My list currently has four parts:
-A list of places I can find jobs (companies, job boards, etc,)
-A list of jobs I have found and would like to apply to
-A list of resources I can read about the job hunt
-A list of networking opportunities or events

I want to make choices at the beginning of the week that restrict what I’m doing for the rest of it: “This is how I will organize my job search for now, so I can spend my week applying for jobs instead of worrying about how I am supposed to be applying for jobs. At the end of the week, I’ll look at how well that worked.”

I set goals which are restrictive in the same way. I will sit down and find just 20 jobs. Not 100, not 10. I don’t have to apply for them while I’m searching. When I’m done, I can do other stuff. Am I going to read a book while I do that? No. Grocery shopping? No. I’m going to find 20 jobs.

It’s a simple thing some people may take for granted, but for me it’s a huge step. Time is valuable, and I want to spend it doing something I have decided is valuable.

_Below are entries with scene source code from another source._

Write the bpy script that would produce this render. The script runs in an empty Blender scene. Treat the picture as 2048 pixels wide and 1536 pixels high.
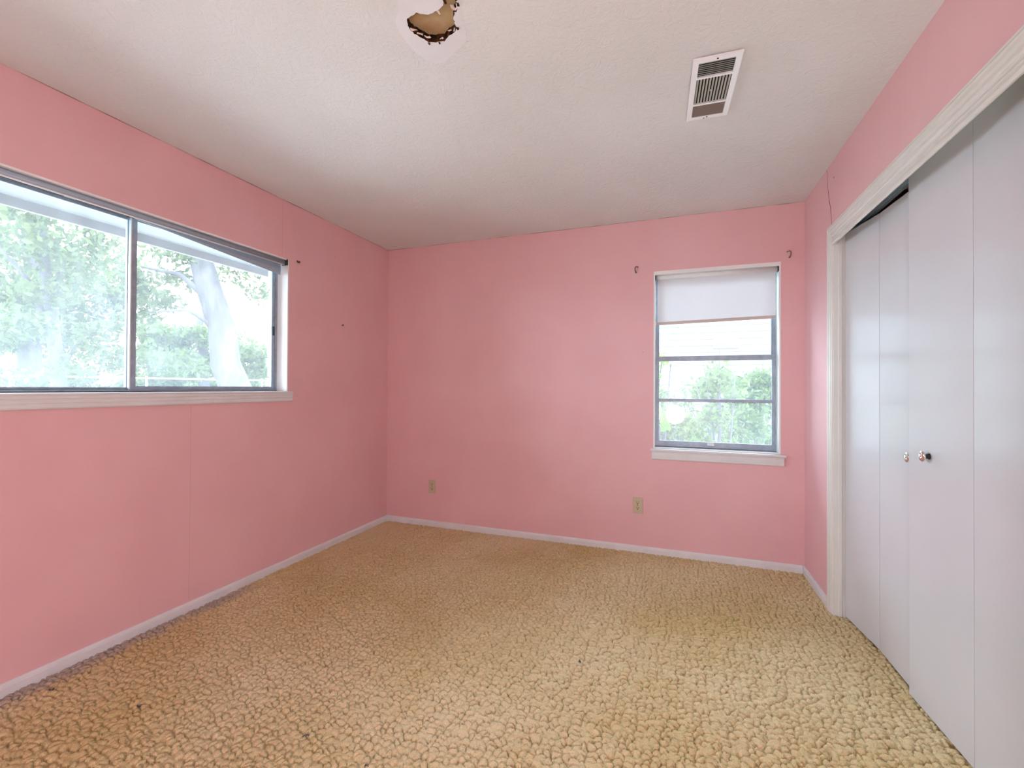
import bpy, bmesh, math, random
import numpy as np
from mathutils import Vector, Matrix

rng = random.Random(7)
nrng = np.random.default_rng(11)
scene = bpy.context.scene
COL = scene.collection

# ------------------------------------------------------------------ camera
H = 2.44            # ceiling height
W = 3.236           # room width
REAR = -4.90        # wall behind the camera
yaw, pitch, roll = -0.348633, 0.008069, 0.005641
fw = Vector((math.sin(yaw) * math.cos(pitch), math.cos(yaw) * math.cos(pitch), math.sin(pitch)))
r0 = Vector((math.cos(yaw), -math.sin(yaw), 0))
u0 = r0.cross(fw)
rr = r0 * math.cos(roll) + u0 * math.sin(roll)
uu = -r0 * math.sin(roll) + u0 * math.cos(roll)
cam_d = bpy.data.cameras.new('camera')
cam_d.sensor_width = 36.0
cam_d.lens = 36.0 * 893.88 / 2048.0
cam_d.clip_start = 0.02
cam = bpy.data.objects.new('camera', cam_d)
M = Matrix(((rr.x, uu.x, -fw.x, 2.4337), (rr.y, uu.y, -fw.y, -3.4075), (rr.z, uu.z, -fw.z, 1.2047), (0, 0, 0, 1)))
cam.matrix_world = M
COL.objects.link(cam)
scene.camera = cam

# ------------------------------------------------------------------ sky, exposure
world = bpy.data.worlds.new('overcast_sky')
scene.world = world
world.use_nodes = True
bg = world.node_tree.nodes['Background']
bg.inputs[0].default_value = (0.79, 0.93, 1.09, 1)
bg.inputs[1].default_value = 1.0
vs = scene.view_settings
vs.view_transform = 'Standard'
vs.look = 'None'
vs.gamma = 1.0
vs.use_curve_mapping = False
vs.exposure = 4.24
FILL_LAMP = 4.2           # radiance of the added fill globe near the rear wall
scene.cycles.max_bounces = 9
scene.cycles.diffuse_bounces = 6
scene.cycles.transparent_max_bounces = 10
scene.cycles.use_denoising = True
scene.cycles.use_adaptive_sampling = True
scene.cycles.adaptive_threshold = 0.02
scene.cycles.sample_clamp_indirect = 6.0


def portal(name, loc, rot, sx, sy):
    l = bpy.data.lights.new(name, 'AREA')
    l.shape = 'RECTANGLE'
    l.size, l.size_y = sx, sy
    l.cycles.is_portal = True
    o = bpy.data.objects.new(name, l)
    o.location = loc
    o.rotation_euler = rot
    COL.objects.link(o)


portal('window_sky_portal', (-0.30, -1.955, 1.61), (0, -math.pi / 2, 0), 0.95, 1.75)
portal('window_sky_portal', (2.695, 0.16, 1.41), (-math.pi / 2, 0, 0), 0.85, 1.3)


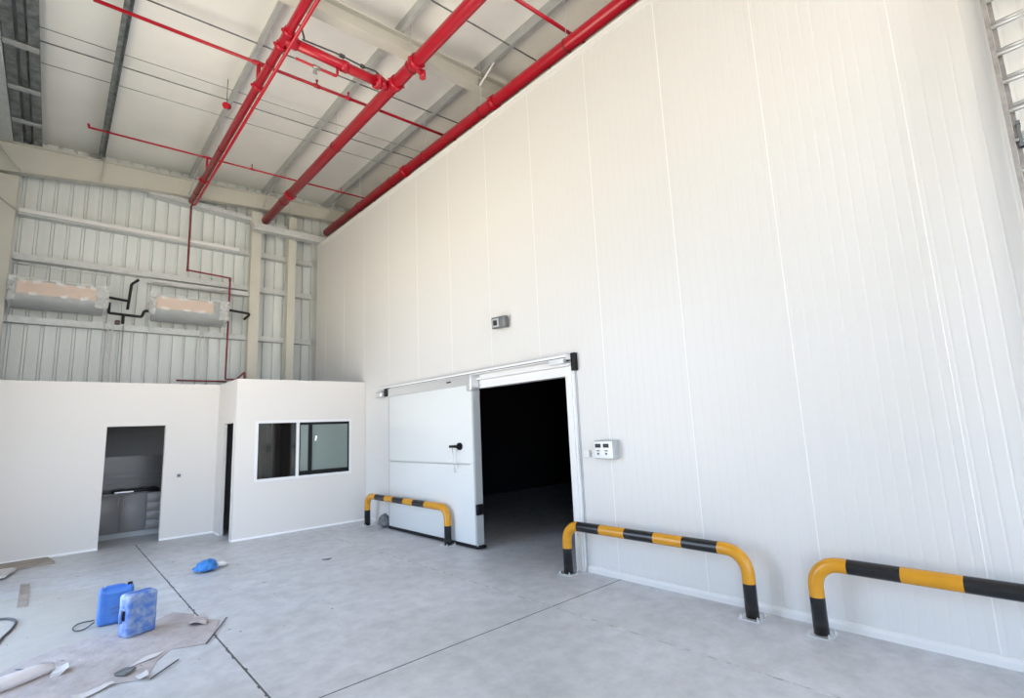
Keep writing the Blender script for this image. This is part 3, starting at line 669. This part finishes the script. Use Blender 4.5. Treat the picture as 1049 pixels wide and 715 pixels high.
# controller and switches beside the doorway
cb = thing('control_box', 'white control box with two dark displays right of the doorway', 'control box', (WX, 3.83, 1.37))
q = MB(); q.rbox(WX - .12, WX - .0005, 3.70, 3.99, 1.375, 1.595, .018, 3); q.build('housing', 'plasticgrey', cb)
q = MB(); q.rbox(WX - .128, WX - .118, 3.71, 3.98, 1.385, 1.585, .004, 2); fp = q.build('front_panel', 'plasticwhite', cb)
for y in (3.92, 3.80):
    q = MB(); q.box(WX - .1305, WX - .1275, y - .042, y + .042, 1.512, 1.558); d = q.build('display', 'screen', fp)
    q = MB(); q.box(WX - .131, WX - .1275, y - .026, y + .024, 1.468, 1.482); q.cyl((WX - .1275, y, 1.440), (WX - .134, y, 1.440), .015, 12); q.build('button', 'detgrey', fp)
for y, lab in ((4.175, 'left small white wall switch beside the door frame'), (4.045, 'right small white wall switch touching the control box')):
    s = thing('wall_switch', lab, 'switch', (WX, y, 1.39), 'small white switches')
    q = MB(); q.rbox(WX - .05, WX - .0005, y - .042, y + .042, 1.39, 1.475, .008, 3); q.build('switch_body', 'plasticwhite', s)
    q = MB(); q.rbox(WX - .056, WX - .049, y - .02, y + .02, 1.41, 1.455, .003, 1); q.build('rocker', 'trimwhite', s)
# flood light above the doorway
fl_ = thing('flood_light', 'small dark grey floodlight on the white wall above the doorway', 'floodlight', (WX, 5.7, 3.3))
q = MB(); q.box(WX - .02, WX - .0005, 5.62, 5.78, 3.34, 3.44); q.build('bracket', 'detgrey', fl_)
rot = Matrix.Translation((WX - .07, 5.7, 3.40)) @ Matrix.Rotation(.06, 4, 'X') @ Matrix.Rotation(-.12, 4, 'Y')
q = MB(); q.rbox(-.04, .045, -.155, .155, -.09, .09, .012, 2, mx=rot); q.build('housing', 'detgrey', fl_)
q = MB(); q.box(-.046, -.039, -.02, .13, -.065, .065, mx=rot); q.build('bezel', 'plasticgrey', fl_)
q = MB(); q.box(-.049, -.045, .015, .105, -.04, .04, mx=rot); q.build('lens', 'screen', fl_)

# ------------------------------------------------------------------ yellow and black barrier rails
def barrier(label, ya, yb, bounds, X=4.83):
    """ya far leg, yb near leg (larger Y is further); bounds = colour change positions along the bar"""
    R, ZB, BR = .058, .575, .19
    t_ = thing('barrier_rail', label, 'barrier', (X, (ya + yb) / 2, 0), 'yellow and black barrier rails')
    path = [(X, ya, .01), (X, ya, .30)]; ms = [1]
    def arc(y, z, cy, cz, a0, a1):
        pass
    n = 8
    for k in range(n + 1):
        a = k / n * PI / 2; path.append((X, ya - BR + BR * math.cos(a), ZB - BR + BR * math.sin(a)))
    ms = [1, 0] + [0] * n
    cur = 0
    for k, yy in enumerate(bounds):
        path.append((X, yy, ZB)); ms.append(cur); cur = 1 - cur
    path = path[:]
    for k in range(n + 1):
        a = PI / 2 + k / n * PI / 2; path.append((X, yb + BR + BR * math.cos(a), ZB - BR + BR * math.sin(a))); ms.append(0)
    path.append((X, yb, .30)); ms.append(0); path.append((X, yb, .01)); ms.append(1)
    # one material per segment
    segm = []
    q = MB(); q.tube(path, R, 24, ms=ms[:len(path) - 1]); q.build('bent_pipe', ['yellow', 'paintblack'], t_)
    for y in (ya, yb):
        q = MB(); q.box(X - .095, X + .095, y - .095, y + .095, 0, .010); bp = q.build('base_plate', 'alu', t_)
        for sx in (-1, 1):
            for sy in (-1, 1):
                q = MB(); q.cyl((X + sx * .075, y + sy * .075, .010), (X + sx * .075, y + sy * .075, .022), .014, 6); q.cyl((X + sx * .075, y + sy * .075, .022), (X + sx * .075, y + sy * .075, .04), .007, 8); q.build('bolt', 'alu', bp)
barrier('smallest looking barrier rail standing in front of the sliding door', 9.70, 6.92, [9.31, 8.93, 8.62, 8.24, 7.92, 7.55, 7.20], X=4.785)
barrier('middle barrier rail standing between the doorway and the nearest rail', 4.42, 2.205, [4.22, 3.88, 3.53, 3.16, 2.83, 2.46][:6])
barrier('nearest barrier rail running out of the picture at the right', 1.645, -.75, [1.39, 1.04, .68, .33, -.02, -.38])

# ------------------------------------------------------------------ aluminium extension ladder
ld = thing('extension_ladder', 'aluminium extension ladder leaning on the white wall at the right edge', 'ladder', (4.25, -.2, 0))
lx = lambda z: 4.985 - (5.7 - z) * .10
def lrail(y, z0, z1, off, nm='rail'):
    q = MB(); vs = []
    for z in (z0, z1):
        x = lx(z) - off
        vs.append([q.bm.verts.new((x + dx, y + dy, z)) for dx, dy in ((-.035, -.013), (.035, -.013), (.035, .013), (-.035, .013))])
    for k in range(4): q.bm.faces.new([vs[0][k], vs[0][(k + 1) % 4], vs[1][(k + 1) % 4], vs[1][k]])
    q.bm.faces.new(vs[0]); q.bm.faces.new(vs[1]); q.build(nm, 'aludark', ld)
for y in (.012, -.43): lrail(y, .0, 5.35, .05)
for y in (-.016, -.402): lrail(y, 1.2, 5.7, -.015)
rz = [4.72 - .228 * k for k in range(-3, 20)]
for z in rz:
    for dz, off, mn, zmax in ((0, .05, .2, 5.3), (.062, -.015, 1.3, 5.65)):
        zz = z + dz
        if zz < mn or zz > zmax: continue
        q = MB(); x = lx(zz) - off; q.tube([(x, .012, zz), (x, -.43, zz)], .0155, 8); q.build('rung', 'alu', ld)
for y in (-.03, -.385):
    q = MB(); x = lx(3.6); q.box(x - .07, x - .04, y - .008, y + .008, 3.52, 3.70); q.box(x - .08, x - .02, y - .012, y + .012, 3.52, 3.545); q.box(x - .08, x + .01, y - .012, y + .012, 3.68, 3.705); q.build('rung_lock', 'detgrey', ld)
for y in (.012, -.43):
    q = MB(); x = lx(.0) - .05; q.rbox(x - .05, x + .05, y - .022, y + .022, 0, .06, .008, 2); q.build('foot', 'black', ld)

# ------------------------------------------------------------------ jerrycans
def jerry(label, loc, rz, w, d, h, mt, lying, slashes=False):
    t_ = thing('jerrycan', label, 'jerrycan', loc, 'blue plastic jerrycans', rz); t_['_local'] = 1
    q = MB()
    tm = bmesh.new(); bmesh.ops.create_cube(tm, size=1)
    for v in tm.verts: v.co = Vector((v.co.x * w, v.co.y * d, v.co.z * h + h / 2))
    bmesh.ops.bevel(tm, geom=tm.edges[:], offset=.035, segments=4, profile=.5, affect='EDGES')
    bmesh.ops.subdivide_edges(tm, edges=[e for e in tm.edges if e.calc_length() > .05], cuts=7, use_grid_fill=True)
    for v in tm.verts:
        c = v.co
        # recessed panel on both broad faces, dented
        ux, uz = abs(c.x) / (w / 2), abs(c.z - h / 2) / (h / 2)
        if abs(c.y) > d * .40 and ux < .72 and uz < .76: c.y *= .93
        if lying and abs(c.x) > w * .42 and uz < .25 and abs(c.y) < d * .22: c.x *= .86
        if not lying and c.z > h * .9 and abs(c.x) < w * .32 and abs(c.y) > d * .12: c.z -= .02
        c += Vector((noise.noise(c * 14 + Vector(loc)), noise.noise(c * 13), 0)) * .005
    q.merge(tm, 0, True); body = q.build('body', mt, t_)
    if lying:
        q = MB(); q.rbox(-w / 2 - .003, -w / 2 + .03, -.022, .022, h * .40, h * .62, .01, 2); q.build('handle_slot', 'black', t_)
        q = MB(); q.tube([(-w / 2 - .012, .0, h * .36), (-w / 2 - .02, 0, h * .45), (-w / 2 - .02, 0, h * .58), (-w / 2 - .012, 0, h * .66)], .013, 10); q.build('handle', mt, t_)
        q = MB(); q.box(-w * .36, w * .38, -.010, .010, h - .004, h + .006); q.build('mould_seam', 'bluec', t_)
        q = MB(); q.cyl((w / 2 - .01, .0, h * .82), (w / 2 + .018, 0, h * .82), .028, 16); q.build('cap', 'bluec', t_)
    else:
        q = MB(); q.tube(fillet([(-w * .34, 0, h - .03), (-w * .30, 0, h + .004), (w * .22, 0, h + .004), (w * .26, 0, h - .03)], .02), .012, 10); q.build('handle', mt, t_)
        q = MB(); q.cyl((w * .38, 0, h - .01), (w * .38, 0, h + .016), .022, 16); q.build('cap', 'black', t_)
        for k in (0, 1):
            q = MB(); q.box(.0, .10, -d / 2 + .0012, -d / 2 + .0065, h * .42 - k * .05, h * .44 - k * .05, mx=Matrix.Rotation(-.25, 4, 'Y')); q.build('stripe', 'detgrey', t_)
    return t_
jerry('clean blue plastic jerrycan standing behind the dusty one', (.618, 6.90, 0), math.radians(-5), .29, .17, .355, 'bluec', False)
jerry('dusty blue plastic jerrycan in front with a slot in its side', (.745, 6.325, 0), math.radians(22), .265, .175, .385, 'bluedirty', True)
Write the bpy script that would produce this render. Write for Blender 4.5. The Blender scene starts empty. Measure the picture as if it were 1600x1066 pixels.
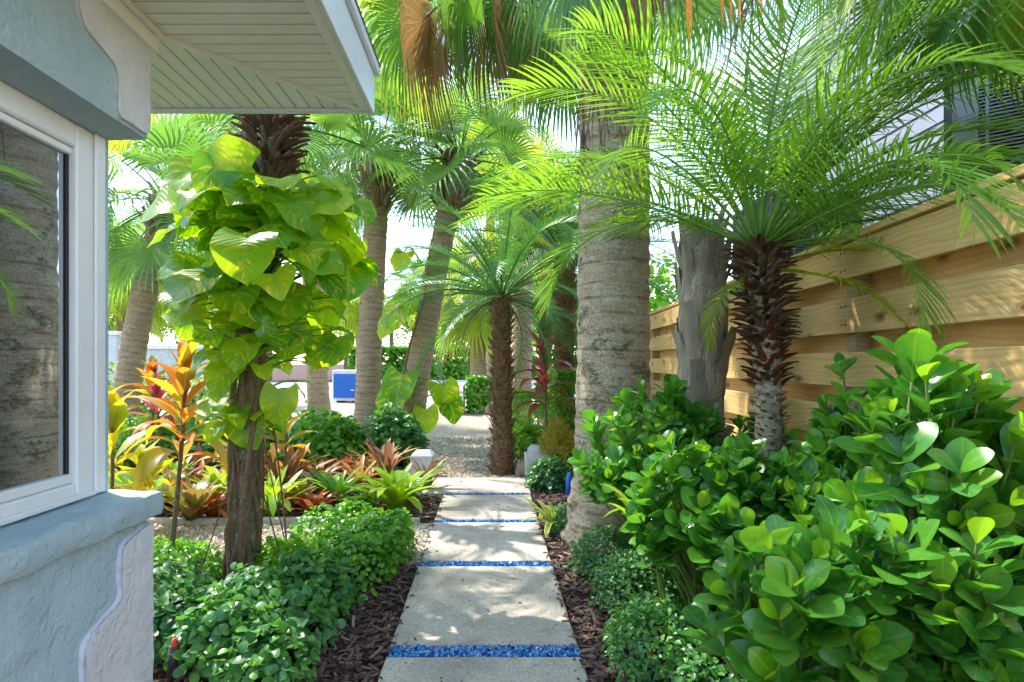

This is a far cry from what I used to do.
1) Wake up
2) Be consumed with fear and guilt
3) Turn fear and guilt into a todo list
4) Get a lot of things done maybe
5) Burn out and feel guilty
6) Not remember or understand what I did

Now I will
1) Wake up
2) Journal, Meditate, Exercise
3) Organize my goals and activities
4) Do them
5) Evaluate how well my day went
6) Have time to enjoy my life with friends

By planning out goals for the longer term, I don’t feel the same crushing emotional disappointment as I do day to day.